The secret demand, which itself was classified, was made under the so-called USA PATRIOT Act of 2001, which desperately needs to be repealed or struck down as unconstitutional.

Note that the NSA did not do wiretapping. It isn’t looking at the content of the calls. Nor is personal information attached, so it is just records of one number calling other numbers. They have been data-mining the millions of records. By now the NSA and CIA have databases of numbers used by suspected al-Qaeda operatives, against which the calls could be matched. If an interesting pattern emerged (30 US Chechens regularly calling a certain number in Daghestan, e.g.), the NSA would have to get a warrant to discover the identities of the callers. But of course they could easily arrange that, having established that a pattern exists that justifies further investigation.

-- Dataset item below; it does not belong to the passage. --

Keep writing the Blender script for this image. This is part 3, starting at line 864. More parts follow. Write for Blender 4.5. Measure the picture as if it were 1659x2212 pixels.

This sort of fishing expedition can sometimes be useful to counter-terrorism, but fishing expeditions into private papers and records are a violation of the US constitution. The government should only be allowed to see private information if there is reasonable cause to think something illegal is going on. Going looking into private records to see if patterns emerge that suggest illegality is the action of a totalitarian government, not a democratic one. The USA PATRIOT Act was a Sovietization of American law and practice and 2001 was year one of the fall of the Republic, when the Fourth Amendment and aspects of the First Amendment were abrogated.